TASK INSTRUCTIONS = Would you extract the whole listing below and retype it exactly?

GIVEN MATERIAL =
%%
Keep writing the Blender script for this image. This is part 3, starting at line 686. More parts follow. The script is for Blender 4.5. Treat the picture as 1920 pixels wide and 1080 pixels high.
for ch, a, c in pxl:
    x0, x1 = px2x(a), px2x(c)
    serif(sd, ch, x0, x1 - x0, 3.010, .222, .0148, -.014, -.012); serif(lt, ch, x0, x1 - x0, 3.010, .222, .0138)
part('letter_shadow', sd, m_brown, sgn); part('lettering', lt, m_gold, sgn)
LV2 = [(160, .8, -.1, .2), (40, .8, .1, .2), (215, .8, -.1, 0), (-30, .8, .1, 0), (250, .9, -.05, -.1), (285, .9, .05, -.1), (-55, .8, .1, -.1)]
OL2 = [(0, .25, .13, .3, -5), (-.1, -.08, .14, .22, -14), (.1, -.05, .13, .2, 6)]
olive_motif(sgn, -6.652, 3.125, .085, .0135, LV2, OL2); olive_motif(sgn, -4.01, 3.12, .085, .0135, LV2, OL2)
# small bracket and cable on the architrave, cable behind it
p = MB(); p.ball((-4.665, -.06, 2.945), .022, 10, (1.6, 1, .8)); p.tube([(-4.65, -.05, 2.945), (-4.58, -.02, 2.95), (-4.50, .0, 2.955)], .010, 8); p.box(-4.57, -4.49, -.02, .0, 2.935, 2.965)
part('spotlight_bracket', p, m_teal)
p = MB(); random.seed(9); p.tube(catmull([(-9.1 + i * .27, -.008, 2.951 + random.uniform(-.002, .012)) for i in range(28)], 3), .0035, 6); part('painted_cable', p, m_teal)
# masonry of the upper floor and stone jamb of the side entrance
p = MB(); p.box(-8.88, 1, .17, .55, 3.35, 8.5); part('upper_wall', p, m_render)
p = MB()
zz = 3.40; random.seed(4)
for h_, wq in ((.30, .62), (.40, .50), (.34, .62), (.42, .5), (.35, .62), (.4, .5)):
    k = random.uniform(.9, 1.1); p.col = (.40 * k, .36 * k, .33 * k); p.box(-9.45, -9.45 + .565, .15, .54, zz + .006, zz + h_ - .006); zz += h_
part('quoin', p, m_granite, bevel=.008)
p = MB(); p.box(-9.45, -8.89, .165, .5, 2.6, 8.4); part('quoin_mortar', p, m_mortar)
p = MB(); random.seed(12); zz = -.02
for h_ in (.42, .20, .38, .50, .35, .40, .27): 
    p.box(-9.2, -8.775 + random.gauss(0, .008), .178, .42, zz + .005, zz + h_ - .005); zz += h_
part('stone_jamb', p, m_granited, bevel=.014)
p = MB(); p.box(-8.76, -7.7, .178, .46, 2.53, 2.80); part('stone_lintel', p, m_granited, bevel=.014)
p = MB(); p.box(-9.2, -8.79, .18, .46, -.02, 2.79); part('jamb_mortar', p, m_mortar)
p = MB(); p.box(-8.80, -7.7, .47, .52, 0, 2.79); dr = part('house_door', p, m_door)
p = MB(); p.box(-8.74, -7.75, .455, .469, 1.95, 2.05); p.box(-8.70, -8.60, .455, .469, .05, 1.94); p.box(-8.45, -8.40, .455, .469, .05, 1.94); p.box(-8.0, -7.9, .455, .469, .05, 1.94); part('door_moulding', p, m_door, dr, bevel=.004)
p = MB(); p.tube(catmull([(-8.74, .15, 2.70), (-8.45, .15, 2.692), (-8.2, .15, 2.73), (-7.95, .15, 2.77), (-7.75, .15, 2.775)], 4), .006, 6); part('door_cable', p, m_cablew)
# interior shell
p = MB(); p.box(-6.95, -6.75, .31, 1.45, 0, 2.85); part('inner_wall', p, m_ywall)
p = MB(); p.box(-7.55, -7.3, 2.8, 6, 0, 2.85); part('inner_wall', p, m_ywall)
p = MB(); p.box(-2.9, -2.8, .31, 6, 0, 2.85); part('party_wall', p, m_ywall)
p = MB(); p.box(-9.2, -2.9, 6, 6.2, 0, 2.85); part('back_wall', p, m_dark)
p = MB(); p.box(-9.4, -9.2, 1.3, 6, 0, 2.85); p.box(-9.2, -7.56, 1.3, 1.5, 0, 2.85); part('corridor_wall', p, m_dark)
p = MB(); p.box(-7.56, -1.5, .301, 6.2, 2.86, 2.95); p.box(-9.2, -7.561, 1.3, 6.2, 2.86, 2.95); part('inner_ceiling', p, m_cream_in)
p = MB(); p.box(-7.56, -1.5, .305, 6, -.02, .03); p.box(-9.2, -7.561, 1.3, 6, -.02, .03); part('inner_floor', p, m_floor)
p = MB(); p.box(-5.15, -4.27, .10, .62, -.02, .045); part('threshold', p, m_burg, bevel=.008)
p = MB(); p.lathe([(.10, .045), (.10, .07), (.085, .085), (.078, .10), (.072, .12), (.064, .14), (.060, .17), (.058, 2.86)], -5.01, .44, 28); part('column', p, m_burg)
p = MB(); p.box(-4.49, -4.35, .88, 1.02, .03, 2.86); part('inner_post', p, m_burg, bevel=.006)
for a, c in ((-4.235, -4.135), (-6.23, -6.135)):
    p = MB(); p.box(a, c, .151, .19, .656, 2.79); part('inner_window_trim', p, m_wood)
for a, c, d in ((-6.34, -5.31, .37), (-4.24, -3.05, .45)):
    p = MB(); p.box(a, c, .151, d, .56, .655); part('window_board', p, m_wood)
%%
FULL OUTPUT =
Keep writing the Blender script for this image. This is part 3, starting at line 686. More parts follow. The script is for Blender 4.5. Treat the picture as 1920 pixels wide and 1080 pixels high.
for ch, a, c in pxl:
    x0, x1 = px2x(a), px2x(c)
    serif(sd, ch, x0, x1 - x0, 3.010, .222, .0148, -.014, -.012); serif(lt, ch, x0, x1 - x0, 3.010, .222, .0138)
part('letter_shadow', sd, m_brown, sgn); part('lettering', lt, m_gold, sgn)
LV2 = [(160, .8, -.1, .2), (40, .8, .1, .2), (215, .8, -.1, 0), (-30, .8, .1, 0), (250, .9, -.05, -.1), (285, .9, .05, -.1), (-55, .8, .1, -.1)]
OL2 = [(0, .25, .13, .3, -5), (-.1, -.08, .14, .22, -14), (.1, -.05, .13, .2, 6)]
olive_motif(sgn, -6.652, 3.125, .085, .0135, LV2, OL2); olive_motif(sgn, -4.01, 3.12, .085, .0135, LV2, OL2)
# small bracket and cable on the architrave, cable behind it
p = MB(); p.ball((-4.665, -.06, 2.945), .022, 10, (1.6, 1, .8)); p.tube([(-4.65, -.05, 2.945), (-4.58, -.02, 2.95), (-4.50, .0, 2.955)], .010, 8); p.box(-4.57, -4.49, -.02, .0, 2.935, 2.965)
part('spotlight_bracket', p, m_teal)
p = MB(); random.seed(9); p.tube(catmull([(-9.1 + i * .27, -.008, 2.951 + random.uniform(-.002, .012)) for i in range(28)], 3), .0035, 6); part('painted_cable', p, m_teal)
# masonry of the upper floor and stone jamb of the side entrance
p = MB(); p.box(-8.88, 1, .17, .55, 3.35, 8.5); part('upper_wall', p, m_render)
p = MB()
zz = 3.40; random.seed(4)
for h_, wq in ((.30, .62), (.40, .50), (.34, .62), (.42, .5), (.35, .62), (.4, .5)):
    k = random.uniform(.9, 1.1); p.col = (.40 * k, .36 * k, .33 * k); p.box(-9.45, -9.45 + .565, .15, .54, zz + .006, zz + h_ - .006); zz += h_
part('quoin', p, m_granite, bevel=.008)
p = MB(); p.box(-9.45, -8.89, .165, .5, 2.6, 8.4); part('quoin_mortar', p, m_mortar)
p = MB(); random.seed(12); zz = -.02
for h_ in (.42, .20, .38, .50, .35, .40, .27): 
    p.box(-9.2, -8.775 + random.gauss(0, .008), .178, .42, zz + .005, zz + h_ - .005); zz += h_
part('stone_jamb', p, m_granited, bevel=.014)
p = MB(); p.box(-8.76, -7.7, .178, .46, 2.53, 2.80); part('stone_lintel', p, m_granited, bevel=.014)
p = MB(); p.box(-9.2, -8.79, .18, .46, -.02, 2.79); part('jamb_mortar', p, m_mortar)
p = MB(); p.box(-8.80, -7.7, .47, .52, 0, 2.79); dr = part('house_door', p, m_door)
p = MB(); p.box(-8.74, -7.75, .455, .469, 1.95, 2.05); p.box(-8.70, -8.60, .455, .469, .05, 1.94); p.box(-8.45, -8.40, .455, .469, .05, 1.94); p.box(-8.0, -7.9, .455, .469, .05, 1.94); part('door_moulding', p, m_door, dr, bevel=.004)
p = MB(); p.tube(catmull([(-8.74, .15, 2.70), (-8.45, .15, 2.692), (-8.2, .15, 2.73), (-7.95, .15, 2.77), (-7.75, .15, 2.775)], 4), .006, 6); part('door_cable', p, m_cablew)
# interior shell
p = MB(); p.box(-6.95, -6.75, .31, 1.45, 0, 2.85); part('inner_wall', p, m_ywall)
p = MB(); p.box(-7.55, -7.3, 2.8, 6, 0, 2.85); part('inner_wall', p, m_ywall)
p = MB(); p.box(-2.9, -2.8, .31, 6, 0, 2.85); part('party_wall', p, m_ywall)
p = MB(); p.box(-9.2, -2.9, 6, 6.2, 0, 2.85); part('back_wall', p, m_dark)
p = MB(); p.box(-9.4, -9.2, 1.3, 6, 0, 2.85); p.box(-9.2, -7.56, 1.3, 1.5, 0, 2.85); part('corridor_wall', p, m_dark)
p = MB(); p.box(-7.56, -1.5, .301, 6.2, 2.86, 2.95); p.box(-9.2, -7.561, 1.3, 6.2, 2.86, 2.95); part('inner_ceiling', p, m_cream_in)
p = MB(); p.box(-7.56, -1.5, .305, 6, -.02, .03); p.box(-9.2, -7.561, 1.3, 6, -.02, .03); part('inner_floor', p, m_floor)
p = MB(); p.box(-5.15, -4.27, .10, .62, -.02, .045); part('threshold', p, m_burg, bevel=.008)
p = MB(); p.lathe([(.10, .045), (.10, .07), (.085, .085), (.078, .10), (.072, .12), (.064, .14), (.060, .17), (.058, 2.86)], -5.01, .44, 28); part('column', p, m_burg)
p = MB(); p.box(-4.49, -4.35, .88, 1.02, .03, 2.86); part('inner_post', p, m_burg, bevel=.006)
for a, c in ((-4.235, -4.135), (-6.23, -6.135)):
    p = MB(); p.box(a, c, .151, .19, .656, 2.79); part('inner_window_trim', p, m_wood)
for a, c, d in ((-6.34, -5.31, .37), (-4.24, -3.05, .45)):
    p = MB(); p.box(a, c, .151, d, .56, .655); part('window_board', p, m_wood)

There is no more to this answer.